Well, nothing I’m working on right now is at that “good cry” point.
But the first recent book that comes to my mind is Niffenegger’s The Time Traveler’s Wife. I bawled straight through the last 100 pages.
And the first movie I’d suggest is Terms of Endearment. Gets me every darn time.
Nicholas Spark’s The Wedding had me sobbing in the dining room for a day and a half and nobody noticed all the sniffling.
Since apparently you haven’t gotten anything good in the mail lately, I can only hope you haven’t opened my submission yet.
THE ALPHABET SISTERS by Monica McInerney is a great book to read if you’re in the mood for a good cry – especially the last 60 pages. Hope you get a decent discount for bulk tissues – you’ll need it if you read this book!
Kim – Jessica has my partial – have her request the full ms and I’ll send a box of tissues with! And yes, you’ll need them!

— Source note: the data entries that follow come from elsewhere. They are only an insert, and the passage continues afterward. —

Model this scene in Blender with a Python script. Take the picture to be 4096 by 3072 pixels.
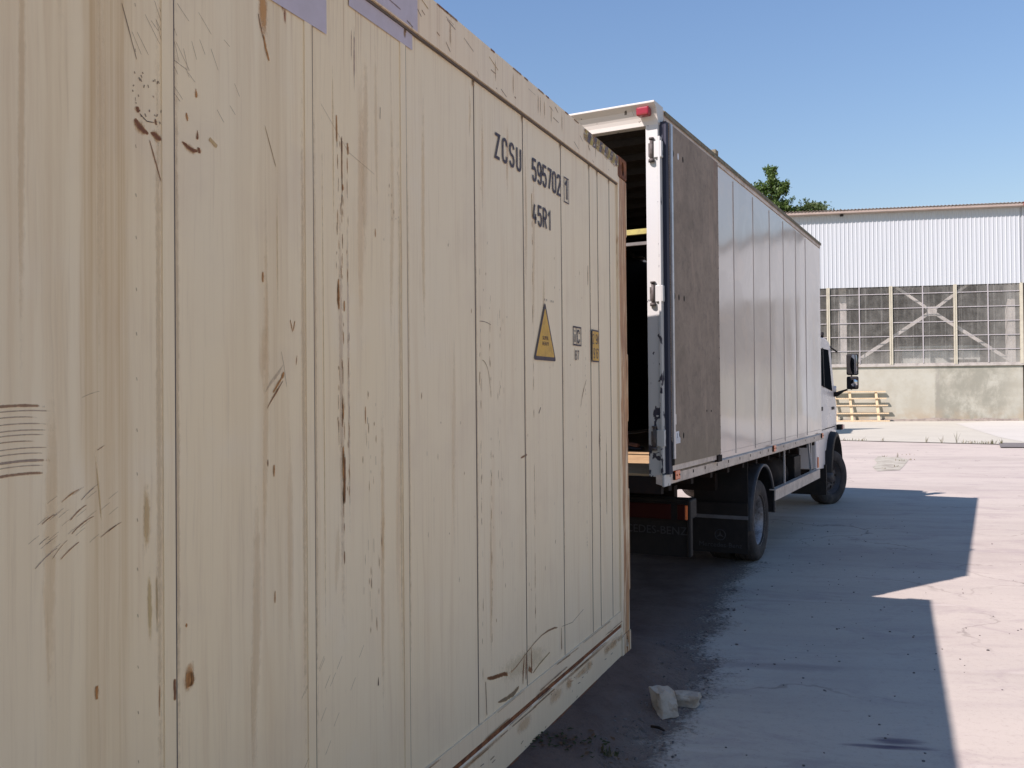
import bpy, bmesh, math, random
from math import sin, cos, pi, radians
from mathutils import Vector, Matrix, noise
random.seed(7)
S = bpy.context.scene
for o in list(bpy.data.objects): bpy.data.objects.remove(o)
COL = S.collection

# ---------------------------------------------------------------- camera
EYE = 1.652
cd = bpy.data.cameras.new("camera"); cam = bpy.data.objects.new("camera", cd); COL.objects.link(cam)
cd.sensor_width = 36; cd.lens = 31.57; cd.clip_start = 0.05; cd.clip_end = 2000
cam.matrix_world = Matrix.Translation((0, 0, EYE)) @ Matrix.Rotation(pi/2 + 0.01045, 4, 'X') @ Matrix.Rotation(-0.00877, 4, 'Z')
S.camera = cam
# ---------------------------------------------------------------- sky and sun
SUN_EL, SUN_AZ = 44.3, 56.4          # azimuth the light travels towards, clockwise from +Y
w = bpy.data.worlds.new("World"); S.world = w; w.use_nodes = True
nt = w.node_tree; bg = nt.nodes['Background']; sky = nt.nodes.new('ShaderNodeTexSky')
sky.sky_type = 'NISHITA'; sky.sun_disc = False
sky.sun_elevation = radians(SUN_EL); sky.sun_rotation = radians(SUN_AZ + 180)
sky.air_density = 2.1; sky.dust_density = 0.0; sky.ozone_density = 10.0; sky.altitude = 0
nt.links.new(sky.outputs[0], bg.inputs[0]); bg.inputs[1].default_value = 0.088
sl = bpy.data.lights.new("sun", 'SUN'); so = bpy.data.objects.new("sun", sl); COL.objects.link(so)
sl.energy = 5.0; sl.angle = radians(0.55); sl.color = (1.0, 0.96, 0.90)
ld = Vector((sin(radians(SUN_AZ))*cos(radians(SUN_EL)), cos(radians(SUN_AZ))*cos(radians(SUN_EL)), -sin(radians(SUN_EL))))
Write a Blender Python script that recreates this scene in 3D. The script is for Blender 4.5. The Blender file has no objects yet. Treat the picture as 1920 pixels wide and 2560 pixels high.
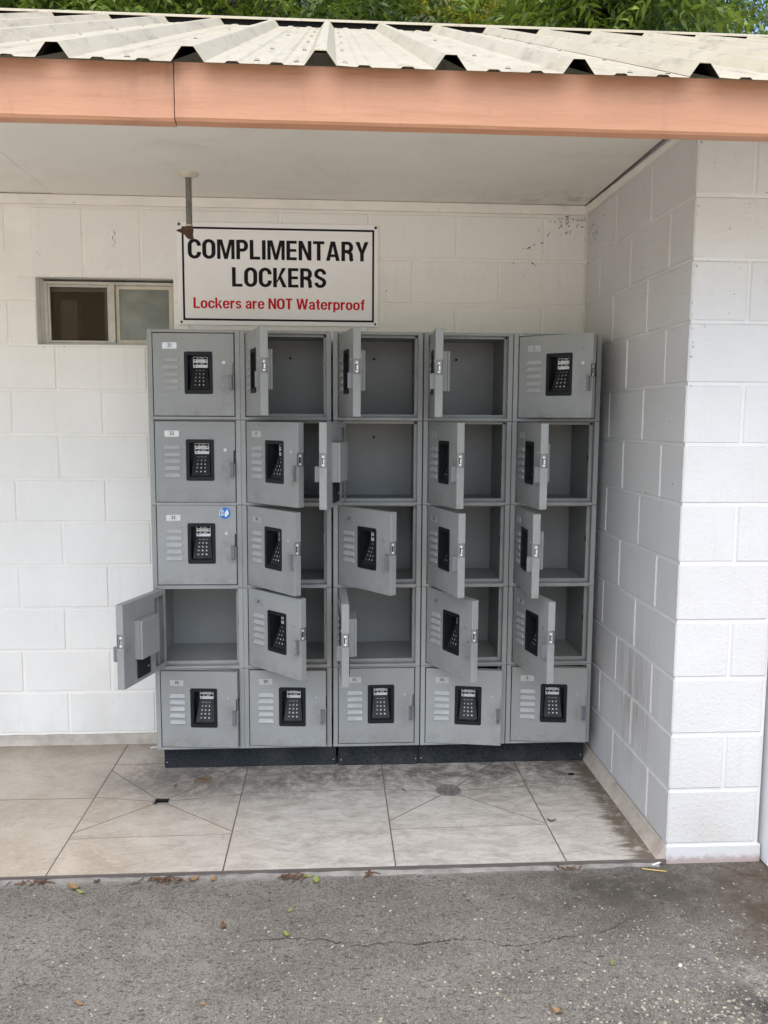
import bpy, bmesh, math, random
import numpy as np
from mathutils import Vector, Matrix
random.seed(7); rng = np.random.default_rng(7)
R = math.radians
S = bpy.context.scene
COL = S.collection

# ------------------------------------------------------------------ camera, sky, sun, exposure
cam_d = bpy.data.cameras.new('camera'); cam = bpy.data.objects.new('camera', cam_d); COL.objects.link(cam)
cam_d.sensor_fit = 'VERTICAL'; cam_d.sensor_height = 24.0; cam_d.lens = 24 * 2078.5 / 2560
cam_d.clip_start = .05; cam_d.clip_end = 500
rows = ((.9981, -.0613, .0056), (-.0012, -.1109, -.9938), (.0616, .9919, -.1107))
Mx = Matrix((rows[0], [-a for a in rows[1]], [-a for a in rows[2]])).transposed().to_4x4()
Mx.translation = (-1.184, -3.9204, 1.501)
cam.matrix_world = Mx
S.camera = cam

SUN_EL, SUN_ROT = R(64), R(192)
W = bpy.data.worlds.new('World'); S.world = W; W.use_nodes = True
wn = W.node_tree.nodes; wn.clear()
sky = wn.new('ShaderNodeTexSky'); sky.sky_type = 'NISHITA'; sky.sun_disc = False
sky.sun_elevation = SUN_EL; sky.sun_rotation = SUN_ROT; sky.air_density = 1.0; sky.dust_density = 1.9; sky.ozone_density = 1.0
bg = wn.new('ShaderNodeBackground'); bg.inputs['Strength'].default_value = .15
wo = wn.new('ShaderNodeOutputWorld')
W.node_tree.links.new(sky.outputs[0], bg.inputs[0]); W.node_tree.links.new(bg.outputs[0], wo.inputs[0])

sl = bpy.data.lights.new('sun', 'SUN'); sl.energy = 1.5; sl.angle = R(80); sl.color = (1, .93, .82)
so = bpy.data.objects.new('sun', sl); COL.objects.link(so)
sd = Vector((math.sin(SUN_ROT) * math.cos(SUN_EL), math.cos(SUN_ROT) * math.cos(SUN_EL), math.sin(SUN_EL)))
so.rotation_euler = sd.to_track_quat('Z', 'Y').to_euler(); so.location = (3, -8, 8)

S.view_settings.view_transform = 'Standard'; S.view_settings.look = 'None'
S.view_settings.gamma = 1; S.view_settings.use_curve_mapping = False
S.view_settings.exposure = 1.17

# ------------------------------------------------------------------ node helpers
class N:
    def __init__(s, name):
        s.m = bpy.data.materials.new(name); s.m.use_nodes = True; s.t = s.m.node_tree; s.t.nodes.clear()
        s.out = s.t.nodes.new('ShaderNodeOutputMaterial')
        s.bsdf = s.t.nodes.new('ShaderNodeBsdfPrincipled')
        s.t.links.new(s.bsdf.outputs[0], s.out.inputs[0])
        g = s.t.nodes.new('ShaderNodeNewGeometry'); s.pos = g.outputs['Position']; s.geo = g
    def set(s, sock, v):
        if hasattr(v, 'is_linked') or isinstance(v, bpy.types.NodeSocket): s.t.links.new(v, sock)
        else: sock.default_value = v
    def node(s, typ, props=None, **ins):
        n = s.t.nodes.new(typ)
        for k, v in (props or {}).items(): setattr(n, k, v)
        for k, v in ins.items(): s.set(n.inputs[k.replace('_', ' ')], v)
        return n
    def math(s, op, a, b=0.0, c=0.0):
        n = s.t.nodes.new('ShaderNodeMath'); n.operation = op
        s.set(n.inputs[0], a); s.set(n.inputs[1], b); s.set(n.inputs[2], c); return n.outputs[0]
    def noise(s, scale, detail=3, rough=.55, vec=None, dist=0.0):
        return s.node('ShaderNodeTexNoise', Vector=vec or s.pos, Scale=scale, Detail=detail, Roughness=rough, Distortion=dist).outputs['Fac']
    def vor(s, scale, vec=None, feature='F1', out='Distance'):
        return s.node('ShaderNodeTexVoronoi', {'feature': feature}, Vector=vec or s.pos, Scale=scale).outputs[out]
    def ramp(s, f, a, b):
        n = s.t.nodes.new('ShaderNodeMapRange'); n.clamp = True
        s.set(n.inputs[0], f); n.inputs[1].default_value = a; n.inputs[2].default_value = b; return n.outputs[0]
    def scale(s, vx, vec=None):
        n = s.t.nodes.new('ShaderNodeVectorMath'); n.operation = 'MULTIPLY'
        s.set(n.inputs[0], vec or s.pos); n.inputs[1].default_value = vx; return n.outputs[0]
    def xyz(s):
        n = s.t.nodes.new('ShaderNodeSeparateXYZ'); s.t.links.new(s.pos, n.inputs[0]); return n.outputs
    def mix(s, f, a, b, mode='MIX'):
        n = s.t.nodes.new('ShaderNodeMix'); n.data_type = 'RGBA'; n.blend_type = mode
        s.set(n.inputs[0], f)
        for i, v in ((6, a), (7, b)):
            if isinstance(v, tuple): v = (*v[:3], 1)
            s.set(n.inputs[i], v)
        return n.outputs[2]
    def gauss(s, axis_sock, c, w):
        d = s.math('DIVIDE', s.math('SUBTRACT', axis_sock, c), w)
        return s.math('POWER', 2.718, s.math('MULTIPLY', s.math('MULTIPLY', d, d), -1.0))
    def fin(s, col, rough=.6, spec=.4, metal=0.0, bump=None, bstr=.3, bdist=.002, trans=0, alpha=None):
        if isinstance(col, tuple): col = (*col[:3], 1)
        s.set(s.bsdf.inputs['Base Color'], col); s.set(s.bsdf.inputs['Roughness'], rough)
        s.bsdf.inputs['Specular IOR Level'].default_value = spec; s.bsdf.inputs['Metallic'].default_value = metal
        if bump is not None:
            b = s.node('ShaderNodeBump', Strength=bstr, Distance=bdist, Height=bump)
            s.t.links.new(b.outputs[0], s.bsdf.inputs['Normal'])
        return s.m

def paint(name, col, rough=.5, var=.06, nscale=4, fine=0, fstr=.15, spec=.4, metal=0, dirt=None):
    n = N(name)
    f = n.noise(nscale, 5, .6)
    c = n.mix(n.ramp(f, .3, .7), tuple(x * (1 - var) for x in col), tuple(min(1, x * (1 + var)) for x in col))
    if dirt: c = n.mix(n.math('MULTIPLY', n.ramp(n.noise(nscale * 2.7, 8, .7), .58, .72), .35), c, dirt)
    return n.fin(c, rough, spec, metal, n.noise(fine, 2) if fine else None, fstr, .001)

# ------------------------------------------------------------------ materials
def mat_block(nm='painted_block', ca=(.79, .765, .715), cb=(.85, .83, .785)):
    n = N(nm); x, y, z = n.xyz()
    c = n.mix(n.ramp(n.noise(2.3, 5, .6), .3, .7), ca, cb)
    c = n.mix(n.math('MULTIPLY', n.ramp(n.noise(9, 8, .7), .6, .78), .25), c, (.55, .52, .46))
    sp = n.math('MULTIPLY', n.ramp(n.noise(170, 2, .6), .68, .74), n.ramp(n.noise(6, 3), .45, .62))
    c = n.mix(n.math('MULTIPLY', sp, .5), c, (.3, .27, .23))
    # damp brown streaks low on the return wall
    st = n.math('MULTIPLY', n.gauss(y, -.80, .19), n.gauss(z, .42, .26))
    st = n.math('MULTIPLY', st, n.ramp(n.noise(1, 4, .65, n.scale((20, 34, 3.2))), .36, .60))
    st = n.math('MULTIPLY', st, n.math('LESS_THAN', x, .004)); st = n.math('MULTIPLY', st, n.math('GREATER_THAN', x, -.06))
    c = n.mix(n.math('MULTIPLY', st, .62), c, (.25, .185, .135))
    dp = n.math('MULTIPLY', n.ramp(n.noise(1, 5, .7, n.scale((26, 26, 1.1))), .56, .72), n.ramp(n.noise(1.7, 3), .42, .6))
    c = n.mix(n.math('MULTIPLY', dp, .22), c, (.45, .40, .33))
    # grime close to the ground
    g = n.math('MULTIPLY', n.ramp(z, .42, -.02), n.ramp(n.noise(3.2, 6, .65, n.scale((1, 1, .6))), .42, .7))
    c = n.mix(n.math('MULTIPLY', g, .45), c, (.52, .46, .38))
    h = n.math('ADD', n.math('MULTIPLY', n.noise(75, 4, .6), 1.0), n.math('MULTIPLY', n.noise(220, 2), .6))
    h = n.math('ADD', h, n.math('MULTIPLY', n.ramp(n.vor(58), .32, .05), .35))
    return n.fin(c, .42, .45, bump=h, bstr=.5, bdist=.004)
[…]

I have one. I sent it to you about a year and a half ago. You didn’t reply, so I sent it to Jessica a year ago. She didn’t reply, either. Guess y’all didn’t like it. 🙁
Thanks for helping me out with the waterworks, everyone! Look forward to seeing what you have for me.
Travis — You’re still on the TBR pile, which has shrunk enormously by the way. I love our interns! I’ll let you know soon if you cured my dry eyes.
Southern Writer — I’m truly perplexed. I know that both Jessica and I have gotten quite caught up with our reading, so I’m not sure what could have happened. Did you e-mail, submit a query, a partial? Include an SASE? If you’re not completely fed up with us, please e-mail me at klionetti@bookends-inc.com and let me know who you are and the details of your submission. I’ll try to track it down. And if it’s not here, I’d still love to consider it. I hope to hear from you. Now I really want to get to the bottom of it!
I make people laugh, not cry.
Sorry can’t help there.
Chris Redding
—–‘Can you help me? I’m really longing for a 5-Kleenex kind of read, but I’d be happy to see something that makes me laugh out loud or turn the pages breathlessly. I’m gravitating toward women’s fiction more than ever’——-
Hi, Kim……….I’m pitching to you in October in Bellevue, WA. Hold that thought, okay?
Hope my thank you made it through your spam filter.